AIM | Find every line of the listing below where "high" appears, and copy it.

□ □ □ □ □ □ □

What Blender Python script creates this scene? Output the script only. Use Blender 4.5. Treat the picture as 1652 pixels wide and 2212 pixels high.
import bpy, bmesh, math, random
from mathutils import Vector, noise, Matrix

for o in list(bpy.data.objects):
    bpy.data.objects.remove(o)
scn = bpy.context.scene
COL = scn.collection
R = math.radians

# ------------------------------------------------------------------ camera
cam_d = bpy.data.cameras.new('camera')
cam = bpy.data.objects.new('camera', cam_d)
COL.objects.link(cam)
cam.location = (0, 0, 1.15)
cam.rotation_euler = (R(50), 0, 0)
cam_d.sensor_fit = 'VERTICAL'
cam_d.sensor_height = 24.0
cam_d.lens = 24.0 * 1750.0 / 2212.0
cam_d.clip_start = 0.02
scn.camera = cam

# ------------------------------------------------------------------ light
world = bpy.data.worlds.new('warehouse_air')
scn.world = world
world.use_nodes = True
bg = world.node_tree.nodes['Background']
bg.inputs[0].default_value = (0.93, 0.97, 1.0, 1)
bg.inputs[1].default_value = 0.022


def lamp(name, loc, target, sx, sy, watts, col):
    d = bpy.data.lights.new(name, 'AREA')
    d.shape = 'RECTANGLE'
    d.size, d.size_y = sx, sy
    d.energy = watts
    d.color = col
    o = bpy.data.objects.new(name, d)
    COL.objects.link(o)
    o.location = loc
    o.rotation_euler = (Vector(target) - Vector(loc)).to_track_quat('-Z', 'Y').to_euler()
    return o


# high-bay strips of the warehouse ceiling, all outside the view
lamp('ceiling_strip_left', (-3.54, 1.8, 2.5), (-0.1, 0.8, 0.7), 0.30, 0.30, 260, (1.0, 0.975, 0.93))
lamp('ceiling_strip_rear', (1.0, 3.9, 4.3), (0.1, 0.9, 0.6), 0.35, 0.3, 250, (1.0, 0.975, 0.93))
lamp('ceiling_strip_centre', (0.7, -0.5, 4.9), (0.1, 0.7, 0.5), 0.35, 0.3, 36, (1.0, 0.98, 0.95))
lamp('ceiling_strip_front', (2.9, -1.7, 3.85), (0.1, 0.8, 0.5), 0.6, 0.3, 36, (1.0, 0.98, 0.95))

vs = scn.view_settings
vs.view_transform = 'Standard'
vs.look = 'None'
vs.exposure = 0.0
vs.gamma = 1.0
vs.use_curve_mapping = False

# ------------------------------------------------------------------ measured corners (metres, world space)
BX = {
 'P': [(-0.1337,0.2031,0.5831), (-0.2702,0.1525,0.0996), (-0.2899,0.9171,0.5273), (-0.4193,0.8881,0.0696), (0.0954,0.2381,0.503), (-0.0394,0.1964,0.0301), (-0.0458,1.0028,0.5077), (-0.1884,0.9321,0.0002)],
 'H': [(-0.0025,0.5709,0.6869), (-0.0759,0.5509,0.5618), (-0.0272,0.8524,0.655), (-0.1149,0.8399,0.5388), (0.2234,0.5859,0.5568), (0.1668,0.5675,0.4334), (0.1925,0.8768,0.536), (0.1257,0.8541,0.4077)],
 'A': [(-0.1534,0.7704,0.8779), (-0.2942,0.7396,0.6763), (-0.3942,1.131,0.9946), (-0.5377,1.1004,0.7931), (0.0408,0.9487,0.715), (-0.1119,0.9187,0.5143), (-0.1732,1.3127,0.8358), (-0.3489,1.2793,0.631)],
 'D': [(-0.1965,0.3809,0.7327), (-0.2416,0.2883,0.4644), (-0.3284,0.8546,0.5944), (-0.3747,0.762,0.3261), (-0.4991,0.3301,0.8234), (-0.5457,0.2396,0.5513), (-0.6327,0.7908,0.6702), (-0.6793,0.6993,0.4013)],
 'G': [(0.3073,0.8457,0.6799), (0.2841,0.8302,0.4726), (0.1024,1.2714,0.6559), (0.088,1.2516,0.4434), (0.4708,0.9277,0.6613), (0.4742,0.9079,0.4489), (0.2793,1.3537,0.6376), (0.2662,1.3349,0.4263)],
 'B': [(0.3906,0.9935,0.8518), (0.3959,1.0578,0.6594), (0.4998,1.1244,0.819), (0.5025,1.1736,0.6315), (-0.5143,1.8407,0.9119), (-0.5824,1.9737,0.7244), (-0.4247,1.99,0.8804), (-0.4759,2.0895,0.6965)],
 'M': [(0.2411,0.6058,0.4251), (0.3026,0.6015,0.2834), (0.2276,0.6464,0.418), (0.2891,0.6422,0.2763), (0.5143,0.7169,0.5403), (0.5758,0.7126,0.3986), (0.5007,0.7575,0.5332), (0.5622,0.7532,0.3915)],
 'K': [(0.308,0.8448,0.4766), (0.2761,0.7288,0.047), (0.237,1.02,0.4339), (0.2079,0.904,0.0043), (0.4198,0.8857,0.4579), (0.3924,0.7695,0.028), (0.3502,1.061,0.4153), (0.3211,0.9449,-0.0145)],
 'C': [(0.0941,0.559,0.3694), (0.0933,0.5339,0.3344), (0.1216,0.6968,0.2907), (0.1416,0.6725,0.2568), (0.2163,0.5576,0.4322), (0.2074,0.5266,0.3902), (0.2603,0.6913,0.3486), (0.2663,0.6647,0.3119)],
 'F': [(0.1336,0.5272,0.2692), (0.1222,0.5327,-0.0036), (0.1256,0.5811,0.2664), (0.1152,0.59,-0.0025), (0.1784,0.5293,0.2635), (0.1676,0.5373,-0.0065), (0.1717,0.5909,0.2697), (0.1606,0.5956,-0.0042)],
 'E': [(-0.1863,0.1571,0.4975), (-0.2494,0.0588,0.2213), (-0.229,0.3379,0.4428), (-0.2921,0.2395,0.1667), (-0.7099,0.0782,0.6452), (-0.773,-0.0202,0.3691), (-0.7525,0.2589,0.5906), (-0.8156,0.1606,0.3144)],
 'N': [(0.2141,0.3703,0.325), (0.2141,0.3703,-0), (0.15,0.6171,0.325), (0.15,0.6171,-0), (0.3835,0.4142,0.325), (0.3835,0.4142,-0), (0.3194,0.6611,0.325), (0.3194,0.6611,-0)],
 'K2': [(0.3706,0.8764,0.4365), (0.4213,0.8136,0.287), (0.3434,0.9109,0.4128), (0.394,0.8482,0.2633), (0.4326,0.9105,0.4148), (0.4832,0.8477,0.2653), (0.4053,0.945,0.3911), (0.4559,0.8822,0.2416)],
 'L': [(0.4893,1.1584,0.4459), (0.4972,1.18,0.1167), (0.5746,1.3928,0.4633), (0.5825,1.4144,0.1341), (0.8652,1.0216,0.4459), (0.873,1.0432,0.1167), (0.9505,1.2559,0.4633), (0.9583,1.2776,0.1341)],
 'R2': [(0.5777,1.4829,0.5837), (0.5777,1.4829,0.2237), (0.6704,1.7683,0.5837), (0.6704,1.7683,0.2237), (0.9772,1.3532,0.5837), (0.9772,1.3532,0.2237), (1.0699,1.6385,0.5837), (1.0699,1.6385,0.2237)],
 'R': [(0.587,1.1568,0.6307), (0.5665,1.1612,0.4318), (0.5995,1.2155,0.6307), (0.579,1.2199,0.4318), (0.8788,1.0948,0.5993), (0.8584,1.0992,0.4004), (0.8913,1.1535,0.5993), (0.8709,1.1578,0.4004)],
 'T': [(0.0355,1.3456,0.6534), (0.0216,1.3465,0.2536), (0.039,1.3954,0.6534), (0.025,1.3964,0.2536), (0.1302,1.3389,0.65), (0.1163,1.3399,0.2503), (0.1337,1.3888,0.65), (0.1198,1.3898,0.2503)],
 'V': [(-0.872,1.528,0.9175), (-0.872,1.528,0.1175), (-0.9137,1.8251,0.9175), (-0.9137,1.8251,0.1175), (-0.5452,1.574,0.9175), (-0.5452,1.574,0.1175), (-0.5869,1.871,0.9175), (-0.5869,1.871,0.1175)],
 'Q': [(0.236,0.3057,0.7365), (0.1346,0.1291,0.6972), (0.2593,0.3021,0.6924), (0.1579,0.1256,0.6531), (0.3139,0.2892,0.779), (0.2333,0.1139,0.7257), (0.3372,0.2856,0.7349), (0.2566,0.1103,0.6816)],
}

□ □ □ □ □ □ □

COMPLETED TASK |
What Blender Python script creates this scene? Output the script only. Use Blender 4.5. Treat the picture as 1652 pixels wide and 2212 pixels high.
# high-bay strips of the warehouse ceiling, all outside the view